==== Dataset section ====

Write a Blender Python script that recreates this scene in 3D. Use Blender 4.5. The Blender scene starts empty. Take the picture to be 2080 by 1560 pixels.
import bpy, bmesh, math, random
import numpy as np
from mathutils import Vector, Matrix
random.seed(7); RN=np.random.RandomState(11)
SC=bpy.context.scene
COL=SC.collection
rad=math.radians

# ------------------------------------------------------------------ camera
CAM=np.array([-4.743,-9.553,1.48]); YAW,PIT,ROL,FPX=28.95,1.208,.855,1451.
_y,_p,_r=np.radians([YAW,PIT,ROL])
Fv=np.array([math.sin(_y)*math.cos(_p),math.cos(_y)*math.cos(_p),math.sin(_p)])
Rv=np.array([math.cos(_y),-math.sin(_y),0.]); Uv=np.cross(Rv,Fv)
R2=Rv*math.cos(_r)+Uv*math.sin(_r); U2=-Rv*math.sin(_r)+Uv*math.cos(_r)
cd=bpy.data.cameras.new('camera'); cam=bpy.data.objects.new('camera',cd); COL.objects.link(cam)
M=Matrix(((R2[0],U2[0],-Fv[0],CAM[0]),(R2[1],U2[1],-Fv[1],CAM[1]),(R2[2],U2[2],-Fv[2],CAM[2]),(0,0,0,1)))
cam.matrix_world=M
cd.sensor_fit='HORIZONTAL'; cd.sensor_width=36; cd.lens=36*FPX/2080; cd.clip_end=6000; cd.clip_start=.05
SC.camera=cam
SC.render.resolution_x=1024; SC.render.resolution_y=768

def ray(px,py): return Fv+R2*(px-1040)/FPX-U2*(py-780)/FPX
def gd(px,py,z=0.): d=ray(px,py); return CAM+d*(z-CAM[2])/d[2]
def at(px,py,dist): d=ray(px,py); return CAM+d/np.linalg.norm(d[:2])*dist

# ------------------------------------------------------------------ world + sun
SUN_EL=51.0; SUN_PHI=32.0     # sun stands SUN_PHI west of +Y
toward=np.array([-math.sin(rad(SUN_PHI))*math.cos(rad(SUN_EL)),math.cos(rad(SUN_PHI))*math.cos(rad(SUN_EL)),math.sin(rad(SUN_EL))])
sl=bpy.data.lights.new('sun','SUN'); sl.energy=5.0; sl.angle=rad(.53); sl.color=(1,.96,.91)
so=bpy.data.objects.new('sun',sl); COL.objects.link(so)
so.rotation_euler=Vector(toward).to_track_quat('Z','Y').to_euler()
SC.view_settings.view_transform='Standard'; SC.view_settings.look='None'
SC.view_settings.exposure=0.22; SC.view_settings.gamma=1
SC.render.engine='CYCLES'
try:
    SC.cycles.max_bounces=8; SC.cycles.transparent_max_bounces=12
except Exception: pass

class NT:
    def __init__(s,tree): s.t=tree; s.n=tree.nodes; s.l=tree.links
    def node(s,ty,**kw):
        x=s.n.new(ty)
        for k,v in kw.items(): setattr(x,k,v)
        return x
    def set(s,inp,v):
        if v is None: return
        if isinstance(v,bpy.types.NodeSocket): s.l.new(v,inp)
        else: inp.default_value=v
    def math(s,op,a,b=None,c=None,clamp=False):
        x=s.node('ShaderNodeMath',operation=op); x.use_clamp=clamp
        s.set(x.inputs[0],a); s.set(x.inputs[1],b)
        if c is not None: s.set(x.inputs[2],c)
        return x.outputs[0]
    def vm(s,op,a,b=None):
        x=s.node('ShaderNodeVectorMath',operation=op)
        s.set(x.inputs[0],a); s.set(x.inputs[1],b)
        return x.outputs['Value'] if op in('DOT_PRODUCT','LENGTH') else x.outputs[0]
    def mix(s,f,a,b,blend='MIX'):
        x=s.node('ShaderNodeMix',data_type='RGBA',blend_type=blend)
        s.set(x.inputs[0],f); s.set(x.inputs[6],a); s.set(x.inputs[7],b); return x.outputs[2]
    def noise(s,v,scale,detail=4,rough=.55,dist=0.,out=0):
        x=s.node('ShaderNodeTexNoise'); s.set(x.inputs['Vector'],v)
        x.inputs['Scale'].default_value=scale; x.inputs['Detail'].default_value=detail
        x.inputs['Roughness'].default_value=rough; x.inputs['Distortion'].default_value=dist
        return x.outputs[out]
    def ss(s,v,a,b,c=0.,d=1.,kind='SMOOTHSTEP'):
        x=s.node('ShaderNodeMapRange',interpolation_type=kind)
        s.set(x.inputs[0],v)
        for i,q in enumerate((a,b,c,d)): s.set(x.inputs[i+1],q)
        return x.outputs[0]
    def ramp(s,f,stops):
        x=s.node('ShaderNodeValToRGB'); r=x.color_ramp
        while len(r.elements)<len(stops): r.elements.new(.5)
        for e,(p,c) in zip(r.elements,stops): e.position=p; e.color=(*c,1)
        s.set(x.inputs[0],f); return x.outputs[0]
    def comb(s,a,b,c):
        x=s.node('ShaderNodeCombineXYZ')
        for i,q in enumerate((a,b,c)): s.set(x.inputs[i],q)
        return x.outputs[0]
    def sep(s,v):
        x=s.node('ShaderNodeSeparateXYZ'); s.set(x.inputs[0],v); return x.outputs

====

> Task directions: Set down the material above again, word for word.

> Worked solution:
Write a Blender Python script that recreates this scene in 3D. Use Blender 4.5. The Blender scene starts empty. Take the picture to be 2080 by 1560 pixels.
import bpy, bmesh, math, random
import numpy as np
from mathutils import Vector, Matrix
random.seed(7); RN=np.random.RandomState(11)
SC=bpy.context.scene
COL=SC.collection
rad=math.radians

# ------------------------------------------------------------------ camera
CAM=np.array([-4.743,-9.553,1.48]); YAW,PIT,ROL,FPX=28.95,1.208,.855,1451.
_y,_p,_r=np.radians([YAW,PIT,ROL])
Fv=np.array([math.sin(_y)*math.cos(_p),math.cos(_y)*math.cos(_p),math.sin(_p)])
Rv=np.array([math.cos(_y),-math.sin(_y),0.]); Uv=np.cross(Rv,Fv)
R2=Rv*math.cos(_r)+Uv*math.sin(_r); U2=-Rv*math.sin(_r)+Uv*math.cos(_r)
cd=bpy.data.cameras.new('camera'); cam=bpy.data.objects.new('camera',cd); COL.objects.link(cam)
M=Matrix(((R2[0],U2[0],-Fv[0],CAM[0]),(R2[1],U2[1],-Fv[1],CAM[1]),(R2[2],U2[2],-Fv[2],CAM[2]),(0,0,0,1)))
cam.matrix_world=M
cd.sensor_fit='HORIZONTAL'; cd.sensor_width=36; cd.lens=36*FPX/2080; cd.clip_end=6000; cd.clip_start=.05
SC.camera=cam
SC.render.resolution_x=1024; SC.render.resolution_y=768

def ray(px,py): return Fv+R2*(px-1040)/FPX-U2*(py-780)/FPX
def gd(px,py,z=0.): d=ray(px,py); return CAM+d*(z-CAM[2])/d[2]
def at(px,py,dist): d=ray(px,py); return CAM+d/np.linalg.norm(d[:2])*dist

# ------------------------------------------------------------------ world + sun
SUN_EL=51.0; SUN_PHI=32.0     # sun stands SUN_PHI west of +Y
toward=np.array([-math.sin(rad(SUN_PHI))*math.cos(rad(SUN_EL)),math.cos(rad(SUN_PHI))*math.cos(rad(SUN_EL)),math.sin(rad(SUN_EL))])
sl=bpy.data.lights.new('sun','SUN'); sl.energy=5.0; sl.angle=rad(.53); sl.color=(1,.96,.91)
so=bpy.data.objects.new('sun',sl); COL.objects.link(so)
so.rotation_euler=Vector(toward).to_track_quat('Z','Y').to_euler()
SC.view_settings.view_transform='Standard'; SC.view_settings.look='None'
SC.view_settings.exposure=0.22; SC.view_settings.gamma=1
SC.render.engine='CYCLES'
try:
    SC.cycles.max_bounces=8; SC.cycles.transparent_max_bounces=12
except Exception: pass

class NT:
    def __init__(s,tree): s.t=tree; s.n=tree.nodes; s.l=tree.links
    def node(s,ty,**kw):
        x=s.n.new(ty)
        for k,v in kw.items(): setattr(x,k,v)
        return x
    def set(s,inp,v):
        if v is None: return
        if isinstance(v,bpy.types.NodeSocket): s.l.new(v,inp)
        else: inp.default_value=v
    def math(s,op,a,b=None,c=None,clamp=False):
        x=s.node('ShaderNodeMath',operation=op); x.use_clamp=clamp
        s.set(x.inputs[0],a); s.set(x.inputs[1],b)
        if c is not None: s.set(x.inputs[2],c)
        return x.outputs[0]
    def vm(s,op,a,b=None):
        x=s.node('ShaderNodeVectorMath',operation=op)
        s.set(x.inputs[0],a); s.set(x.inputs[1],b)
        return x.outputs['Value'] if op in('DOT_PRODUCT','LENGTH') else x.outputs[0]
    def mix(s,f,a,b,blend='MIX'):
        x=s.node('ShaderNodeMix',data_type='RGBA',blend_type=blend)
        s.set(x.inputs[0],f); s.set(x.inputs[6],a); s.set(x.inputs[7],b); return x.outputs[2]
    def noise(s,v,scale,detail=4,rough=.55,dist=0.,out=0):
        x=s.node('ShaderNodeTexNoise'); s.set(x.inputs['Vector'],v)
        x.inputs['Scale'].default_value=scale; x.inputs['Detail'].default_value=detail
        x.inputs['Roughness'].default_value=rough; x.inputs['Distortion'].default_value=dist
        return x.outputs[out]
    def ss(s,v,a,b,c=0.,d=1.,kind='SMOOTHSTEP'):
        x=s.node('ShaderNodeMapRange',interpolation_type=kind)
        s.set(x.inputs[0],v)
        for i,q in enumerate((a,b,c,d)): s.set(x.inputs[i+1],q)
        return x.outputs[0]
    def ramp(s,f,stops):
        x=s.node('ShaderNodeValToRGB'); r=x.color_ramp
        while len(r.elements)<len(stops): r.elements.new(.5)
        for e,(p,c) in zip(r.elements,stops): e.position=p; e.color=(*c,1)
        s.set(x.inputs[0],f); return x.outputs[0]
    def comb(s,a,b,c):
        x=s.node('ShaderNodeCombineXYZ')
        for i,q in enumerate((a,b,c)): s.set(x.inputs[i],q)
        return x.outputs[0]
    def sep(s,v):
        x=s.node('ShaderNodeSeparateXYZ'); s.set(x.inputs[0],v); return x.outputs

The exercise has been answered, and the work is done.